The large policing bill was supported by the principal sponsors whose logos are emblazoned on the walls: Sky, Hitachi, National Grid, Scottish Power and SSE, Microsoft, GSK, NatWest, Reckitt, Sainsbury’s and Unilever.

There is a distinctly corporate feel inside: one of the exhibits in the main walkthrough area is an electric Formula One Car.

Outside the formal plenary rooms, the bulk of the SEC is given over to country ‘pavilions’. These have the feel of a large trade expo. The UK Pavilion was dominated by panels made up of financial interests, such as the British Gas CEO Chris O’Shea who has fired and re-hired hundreds of workers. It increasingly feels like a space for business to talk about how to create and expand into new green markets, not a space for discussion about how to redistribute income, wealth, power or emissions.

Cameras and reporters are everywhere, waiting for the next celebrity to swan in. Everyone is trying to get hold of Greta. More often than not it is the rich and powerful that emerge out the media stramash, not the representatives of ordinary people. AOC drinking Irn Bru gets column inches, not the hypocrisy of rich Governments.


Trade unionists, as well as indigenous people, youth and environmental justice groups, beaver away following the negotiations and lobbying their respective Governments to ensure reference to key issues. On this, they undoubtedly have some success – I’ve no doubt that various references to Just Transition would not have been in the Glasgow Climate Pact if it wasn’t for the efforts of some extremely hardworking trade union officers. But it still feels like a losing battle.


At best, the Glasgow Climate Pact puts countries on a path to 2.4 degrees warming, not 1.5 degrees. There is no funding for loss and damage for those bearing the brunt of extreme weather events. And there are gaping loopholes in rules on international carbon markets, which will effectively lead to land and resources in the global south being commodified to facilitate continued emissions in the global north.

Let’s be clear, for all the attempts to blame China and India, it is the US and the EU who oppose funding for the Global South and who refuse to recognise their historic responsibility for climate change by increasing climate ambition.

We shouldn’t be surprised at any of this. 40 years of privatisation and marketisation has enabled a corporate stranglehold over climate negotiations in the same way it has in trade negotiations.

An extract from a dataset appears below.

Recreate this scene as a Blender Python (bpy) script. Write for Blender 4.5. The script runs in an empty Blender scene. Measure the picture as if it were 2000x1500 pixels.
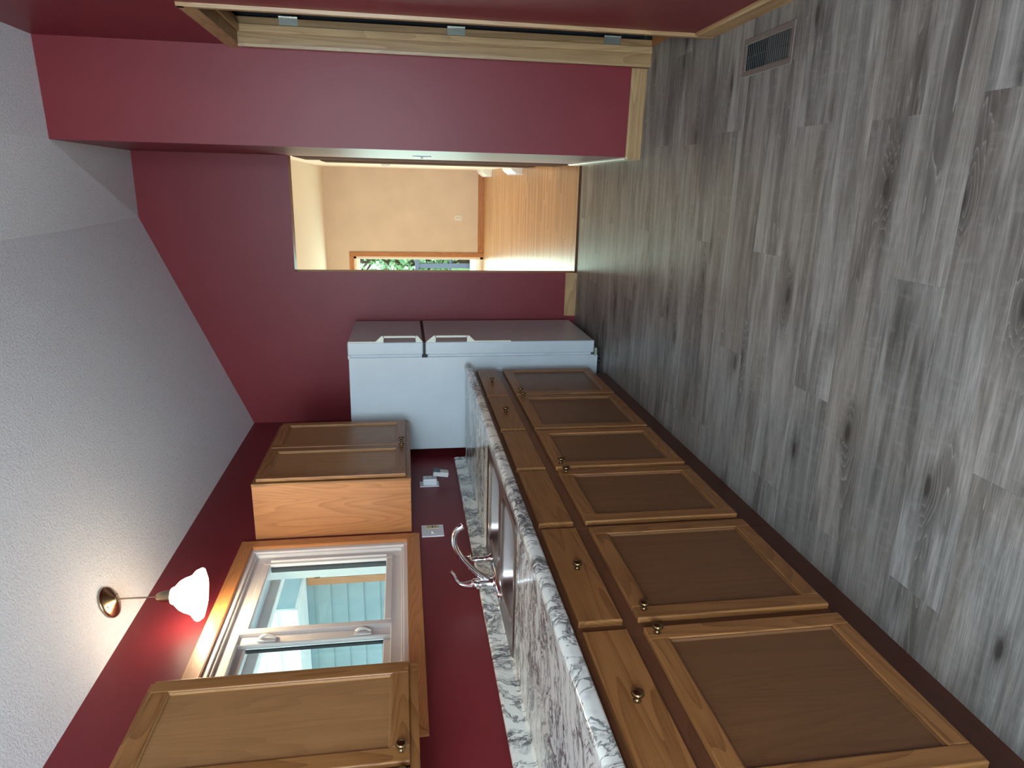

The answer to this, is the same as it has ever been – to build the power of ordinary people. Outside the steel fences of COP we saw more than 100,000 people march through the streets. But perhaps more importantly, we saw striking cleansing workers join the youth climate strike. We saw young climate activists dance on Caledonian Sleeper picket lines. We saw trade unionists, community groups, and environmental NGOs take over George Square to demand decent public transport for all our citizens, not just COP26 delegates. We saw Rolls Royce workers talk to climate campaigners about their plans to decarbonise their workplace, independently of management.

The trade union movement needs to join forces with the climate movement. But it also needs to remember its power is in organising working people to take action against employers. We do not need a new tranche of trade unionists skilled in the blah blah blah of climate policy. We need a new generation of trade unionists who can organise in their workplaces and their communities to take action – developing their own plans to decarbonise their work, to take industrial action and to join hands with the climate movement when they do.